Think about this logically: if you reduce expenditures March 1st by $85 billion, how is that going to help us recover from the Great Recession? It will cut that amount of money (US multiplier estimated at 1.29 to 1.73) from flowing into the economy, cutting jobs, cutting purchases--as well as needed services. It won't "grow" the economy; it will shrink it by at least $109 billion--in one month.

Greece, subjected to radical austerity, has seen tax receipts plummet with government cuts: its ability to pay back debts is reduced, not enhanced by austerity.
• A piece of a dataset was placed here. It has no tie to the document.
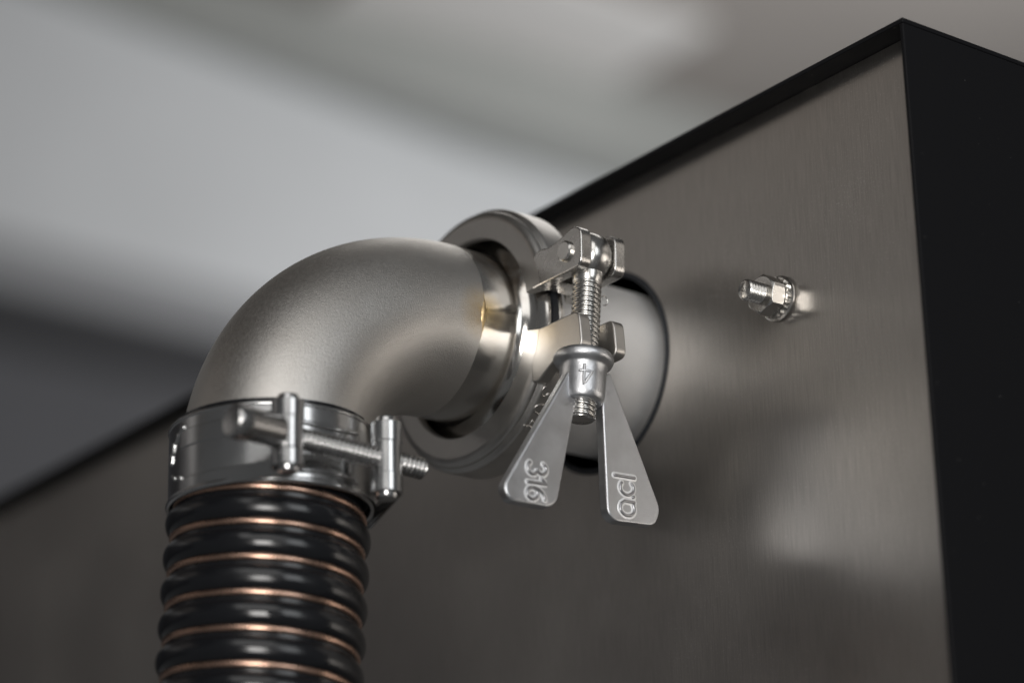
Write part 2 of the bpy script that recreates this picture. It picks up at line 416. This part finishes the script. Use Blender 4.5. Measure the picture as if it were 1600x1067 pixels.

Austerity proponents speak as if "business confidence" will be restored by cuts, and prosperity and jobs will magically return. Why? If everyone, except for banksters and one-percenters, have less money, who's going to buy what businesses sell? The wealthy are too few to create enough demand, so there's no reason for businesses to hire more workers, or produce more goods, if austerity means everyone--except the wealthy--will buy less than they did before. So where are more jobs to come from?

The Roman Empire was in a centuries long depression before it collapsed; its gold standard prevented expansion of the money supply; further, when Senators hoarded gold, money contracted, deepening the depression. Today, the Federal Reserve can expand the money supply, as can the Federal government. When demand is lacking, Government should build demand, not cut it. Only during a full recovery, should long-term budget deficits be cut, by tax and health care reform and withdrawal from an empire the US can no longer afford.

1 comment:

  1. Low interest rates mean now is the time to invest: for government that means in more jobs. Private investments, however, will need rising demand--stimulated by government investments--before they will, in turn invest.

    In the current economy, there is no danger that government borrowing will "crowd out" private investment.

    When a full recovery is achieved, government should cut expenditures and balance the budget: it will have higher tax receipts to work with, and its cuts will prevent inflation (from which there is little danger now).